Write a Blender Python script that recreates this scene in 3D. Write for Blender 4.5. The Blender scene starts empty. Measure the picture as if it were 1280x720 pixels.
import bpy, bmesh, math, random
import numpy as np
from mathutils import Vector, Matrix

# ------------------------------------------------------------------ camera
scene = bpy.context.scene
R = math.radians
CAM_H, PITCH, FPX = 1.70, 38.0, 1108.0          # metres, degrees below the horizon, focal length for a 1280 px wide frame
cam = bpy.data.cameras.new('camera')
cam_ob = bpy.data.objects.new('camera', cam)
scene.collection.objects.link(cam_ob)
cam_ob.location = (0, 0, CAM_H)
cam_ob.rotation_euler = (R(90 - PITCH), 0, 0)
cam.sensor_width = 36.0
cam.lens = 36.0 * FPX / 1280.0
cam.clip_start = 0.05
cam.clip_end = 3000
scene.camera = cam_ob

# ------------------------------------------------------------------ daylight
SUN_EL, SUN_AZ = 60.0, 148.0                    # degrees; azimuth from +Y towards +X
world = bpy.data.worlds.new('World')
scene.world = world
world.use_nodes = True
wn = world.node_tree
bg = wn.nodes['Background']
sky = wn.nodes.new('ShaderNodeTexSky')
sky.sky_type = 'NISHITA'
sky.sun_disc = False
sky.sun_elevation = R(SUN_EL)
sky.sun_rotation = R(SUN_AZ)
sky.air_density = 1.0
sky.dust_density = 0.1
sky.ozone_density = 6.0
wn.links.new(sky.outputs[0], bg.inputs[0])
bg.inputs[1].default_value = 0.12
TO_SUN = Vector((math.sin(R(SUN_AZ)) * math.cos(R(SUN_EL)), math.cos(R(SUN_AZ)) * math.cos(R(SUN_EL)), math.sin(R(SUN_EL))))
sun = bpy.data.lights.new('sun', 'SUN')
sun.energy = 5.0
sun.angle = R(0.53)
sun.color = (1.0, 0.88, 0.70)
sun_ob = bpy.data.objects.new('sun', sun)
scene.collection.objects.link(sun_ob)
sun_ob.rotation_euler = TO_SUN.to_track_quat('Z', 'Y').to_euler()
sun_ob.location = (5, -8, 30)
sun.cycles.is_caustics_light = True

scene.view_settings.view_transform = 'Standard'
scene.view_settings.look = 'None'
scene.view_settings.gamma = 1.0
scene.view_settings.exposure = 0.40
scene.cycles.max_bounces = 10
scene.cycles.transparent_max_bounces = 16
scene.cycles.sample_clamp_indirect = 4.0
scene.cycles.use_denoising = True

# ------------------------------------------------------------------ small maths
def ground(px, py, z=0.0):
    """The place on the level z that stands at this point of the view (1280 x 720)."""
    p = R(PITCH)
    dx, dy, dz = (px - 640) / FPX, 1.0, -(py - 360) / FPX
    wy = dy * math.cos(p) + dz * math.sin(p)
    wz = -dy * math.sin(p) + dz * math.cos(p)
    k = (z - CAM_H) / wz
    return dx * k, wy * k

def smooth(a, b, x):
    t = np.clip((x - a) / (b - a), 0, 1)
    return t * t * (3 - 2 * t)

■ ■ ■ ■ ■

WHAT THE TASK ASKS.
What is needed is an exact copy of the lines from the start of the listing through the line where "sun.cycles.is_caustics_light = True" sits, please, both end lines included and nothing more.

EXERCISE RESULT.
Write a Blender Python script that recreates this scene in 3D. Write for Blender 4.5. The Blender scene starts empty. Measure the picture as if it were 1280x720 pixels.
import bpy, bmesh, math, random
import numpy as np
from mathutils import Vector, Matrix

# ------------------------------------------------------------------ camera
scene = bpy.context.scene
R = math.radians
CAM_H, PITCH, FPX = 1.70, 38.0, 1108.0          # metres, degrees below the horizon, focal length for a 1280 px wide frame
cam = bpy.data.cameras.new('camera')
cam_ob = bpy.data.objects.new('camera', cam)
scene.collection.objects.link(cam_ob)
cam_ob.location = (0, 0, CAM_H)
cam_ob.rotation_euler = (R(90 - PITCH), 0, 0)
cam.sensor_width = 36.0
cam.lens = 36.0 * FPX / 1280.0
cam.clip_start = 0.05
cam.clip_end = 3000
scene.camera = cam_ob

# ------------------------------------------------------------------ daylight
SUN_EL, SUN_AZ = 60.0, 148.0                    # degrees; azimuth from +Y towards +X
world = bpy.data.worlds.new('World')
scene.world = world
world.use_nodes = True
wn = world.node_tree
bg = wn.nodes['Background']
sky = wn.nodes.new('ShaderNodeTexSky')
sky.sky_type = 'NISHITA'
sky.sun_disc = False
sky.sun_elevation = R(SUN_EL)
sky.sun_rotation = R(SUN_AZ)
sky.air_density = 1.0
sky.dust_density = 0.1
sky.ozone_density = 6.0
wn.links.new(sky.outputs[0], bg.inputs[0])
bg.inputs[1].default_value = 0.12
TO_SUN = Vector((math.sin(R(SUN_AZ)) * math.cos(R(SUN_EL)), math.cos(R(SUN_AZ)) * math.cos(R(SUN_EL)), math.sin(R(SUN_EL))))
sun = bpy.data.lights.new('sun', 'SUN')
sun.energy = 5.0
sun.angle = R(0.53)
sun.color = (1.0, 0.88, 0.70)
sun_ob = bpy.data.objects.new('sun', sun)
scene.collection.objects.link(sun_ob)
sun_ob.rotation_euler = TO_SUN.to_track_quat('Z', 'Y').to_euler()
sun_ob.location = (5, -8, 30)
sun.cycles.is_caustics_light = True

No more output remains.